O İmam Şâfiî’nin fıkıhtaki bilgisine, hüküm çıkarma ve istinbat usul ve metoduna hayrandı. İmam Ahmed bin Hanbel Mekke’de, Bağdat’ta İmam Şâfiî’den bu metotları öğrendi ve benimsedi. Böylece hadisleri sadece rivayetle yetinmeyip, onların fıkhî mâna ve maksatlarını da araştırdı. Olgunluk yaşına geldiği zaman ders okutmaya ve fetva vermeye başladı.

İmam Hanbel, 855 yılında Bağdat’ta vefât etti.

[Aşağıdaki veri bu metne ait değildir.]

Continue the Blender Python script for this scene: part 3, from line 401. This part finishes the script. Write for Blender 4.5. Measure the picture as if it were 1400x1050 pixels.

Mezhebin ayırıcı vasfı olarak re’y ve kıyastan çok âyet, hadis ve sahâbe kavli gibi naklî delillere dayanması dikkat çeker. Mezhepte bir bakıma hadise dayalı fıkıh anlayışı hâkimdir. Sadece fiilen karşılaşılan problemlere çözüm üretilmiştir. Teknik anlamda tam bir fıkıh mezhebi değil, bir nevi hadis ekolü olarak da görüldüğü için, Hanbelîliği fıkıh mezhepleri arasında saymayanlar da vardır.

İMAM MALİK BİN ENES KİMDİR?​

İmam Mâlik b. Enes, 712 yılında Medine’de dünyaya geldi.

Mâlikî mezhebi, fıkıh ekollerinin kronolojik sıra itibariyle ikincisi olup, büyük hadis ve fıkıh bilgini Mâlik b. Enes’e nisbet edildiği için bu isimle anılmıştır.

İmam Mâlik Medine’de yetişti. Medine o dönemde, Peygamber’in hadisleri ve sahâbe ve tâbiûn fetvaları bakımından bir merkez idi. Mâlik b. Enes böylesine zengin bir ilim atmosferinde eğitim öğretim gördü. Tanınmış tâbiûn bilginlerinden hadis ve fıkıh dersleri aldı. Olgunluk çağına gelince, Medine’de Mescid-i Nebevî’de ders ve fetva vermeye başladı. Döneminde Medine fıkhının imamı olarak tanındı, etrafında geniş bir ilim halkası oluştu, öğrenciler yetiştirdi.

İmam Mâlik, 795 yılında vefat etti.

Mâlikî mezhebi iki yolla yayılmıştır. Bunlardan biri İmam Mâlik’in yazdığı eserler, ikincisi de onun talebelerinin tedvîn ve eğitim faaliyetidir.